I also thought it was amazing that a brother, who is a returning citizen from a long prison sentence, was in the audience, and discussed what he thinks should be done to fix the system. The crux of his comments were that, in addition to extensive changes through criminal justice reform, he wants to challenge the convicted to do better in their communities. I think his words were important and necessary to the discussion because often in privileged spaces like law schools, the voices of the less fortunate are often missing. These voices can bring clarity, help facilitate the reforms that we are pushing for, and can reorient policy discussion to focus on the people they are being crafted to help.

 

The author (far right) and other students speak with Torrey Smith after the panel.

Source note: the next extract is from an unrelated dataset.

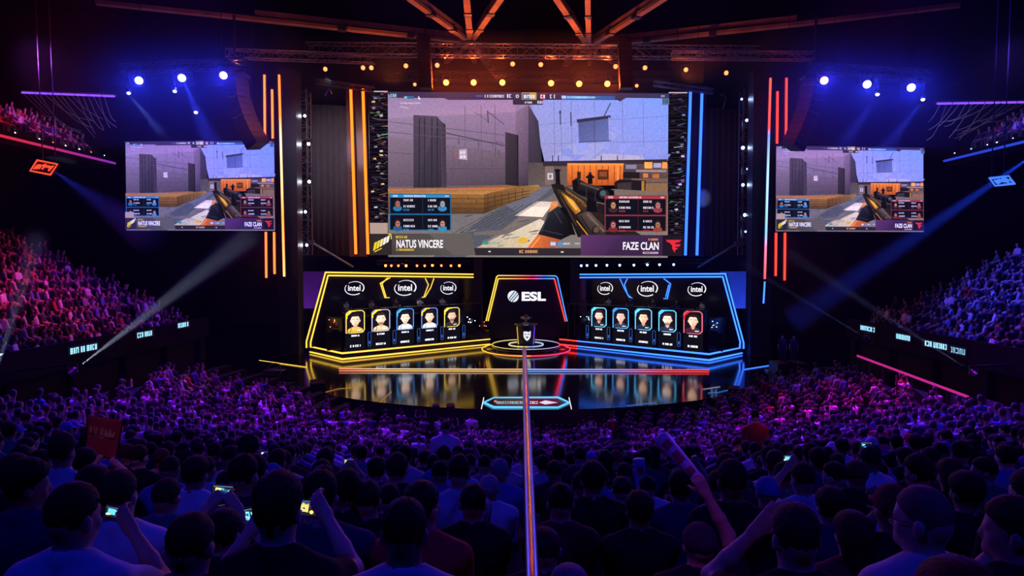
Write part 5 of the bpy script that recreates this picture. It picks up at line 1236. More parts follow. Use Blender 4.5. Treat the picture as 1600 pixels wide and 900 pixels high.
def np_mesh(name, V, Q, m, smooth=True, col=None):
    me = bpy.data.meshes.new(name); me.vertices.add(len(V)); me.vertices.foreach_set('co', np.asarray(V, np.float32).ravel())
    k = Q.shape[1]; me.loops.add(Q.size); me.loops.foreach_set('vertex_index', Q.astype(np.int32).ravel())
    me.polygons.add(len(Q)); me.polygons.foreach_set('loop_start', np.arange(0, Q.size, k, dtype=np.int32))
    me.update(calc_edges=True)
    if smooth: me.polygons.foreach_set('use_smooth', np.ones(len(Q), bool))
    if col is not None:
        a = me.attributes.new('col', 'FLOAT_COLOR', 'POINT'); a.data.foreach_set('color', np.concatenate([col, np.ones((len(col), 1))], 1).astype(np.float32).ravel())
    me.materials.append(m); me.validate(); return me
def rotm(yaw=0.0, pitch=0.0, roll=0.0):
    return np.array(Matrix.Rotation(yaw, 3, 'Z') @ Matrix.Rotation(pitch, 3, 'X') @ Matrix.Rotation(roll, 3, 'Y'), np.float32)
def unit(v): v = np.asarray(v, np.float32); return v / max(np.linalg.norm(v), 1e-6)
def ik(S, W, l1, l2, pole):
    S, W = np.asarray(S, np.float32), np.asarray(W, np.float32); d = W - S; L = np.linalg.norm(d); mx = (l1 + l2) * .995
    if L > mx: W = S + d / L * mx; d = W - S; L = mx
    a = (l1 * l1 - l2 * l2 + L * L) / (2 * L); hgt = math.sqrt(max(l1 * l1 - a * a, 1e-6)); u = d / L
    p = np.asarray(pole, np.float32); p = p - u * (p @ u); p = unit(p)
    return S + u * a + p * hgt, W
HAND_POSE = {'relaxed': (.35, .35), 'grip': (1.1, 1.0), 'phone': (.55, .75), 'fist': (1.45, 1.3), 'open': (.12, .12)}
def hand(f, wrist, fdir, palm, side, pose='relaxed', s_=1.0, g='skin'):
    """palm and five fingers; fdir = direction of the fingers, palm = direction the palm faces, side = +1 when the thumb lies to fdir x palm"""
    fdir = unit(fdir); palm = unit(np.asarray(palm, np.float32) - fdir * float(np.dot(palm, fdir))); lat = np.cross(fdir, palm) * side
    w_ = np.asarray(wrist, np.float32); c1, c2 = HAND_POSE[pose]
    for j, off in enumerate((-.026, -.009, .009, .026)):
        f.cone(w_ + lat * off * .6, w_ + fdir * .085 * s_ + lat * off * s_, .016, .013, .016, g)
    lens = (.060, .076, .080, .070)
    for j, off in enumerate((-.028, -.010, .009, .027)):
        a = w_ + fdir * .088 * s_ + lat * off * s_; L = lens[j] * s_
        d1 = unit(fdir * math.cos(c1) + palm * math.sin(c1) + lat * off * (3.0 if pose == 'open' else .6)); b_ = a + d1 * L * .48
        d2 = unit(fdir * math.cos(c1 + c2) + palm * math.sin(c1 + c2)); c = b_ + d2 * L * .30
        d3 = unit(fdir * math.cos(c1 + 1.7 * c2) + palm * math.sin(c1 + 1.7 * c2)); e = c + d3 * L * .24
        f.cone(a, b_, .0095, .0088, .004, g); f.cone(b_, c, .0088, .0080, .004, g); f.cone(c, e, .0080, .0068, .004, g)
    t0 = w_ + fdir * .025 * s_ + lat * .022 * s_
    td = unit(lat * .75 + fdir * .65 + palm * (.35 if pose in ('relaxed', 'open') else .8)); t1 = t0 + td * .045 * s_; t2 = t1 + unit(td + fdir * .5 + palm * (.3 if pose in ('relaxed', 'open') else .8)) * .034 * s_
    f.cone(t0, t1, .015, .0115, .010, g); f.cone(t1, t2, .0110, .0085, .006, g)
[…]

Finally, most of the panel agreed with the film’s call to action; which included using love as a tool for communities of color to reach out, forgive and engage with law enforcement for mutually beneficial reforms. While I agree with the spirit of this initiative, I think it can be best used as a conversation starter, but not as a cure-all. My cynicism is informed by the many times Blacks have attempted to go the route of reconciliation in American history, only to find ourselves on the receiving end of state-sponsored, or state-complicit, forms of violence.

Nevertheless, the screening and subsequent panel created the conditions in which a thoughtful and diverse conversation could take place. These long-standing and painful issues will not be solved by a single tool, but through a multivariate of initiatives that may include the one proposed by “Walking While Black: L.O.V.E. is the Answer.”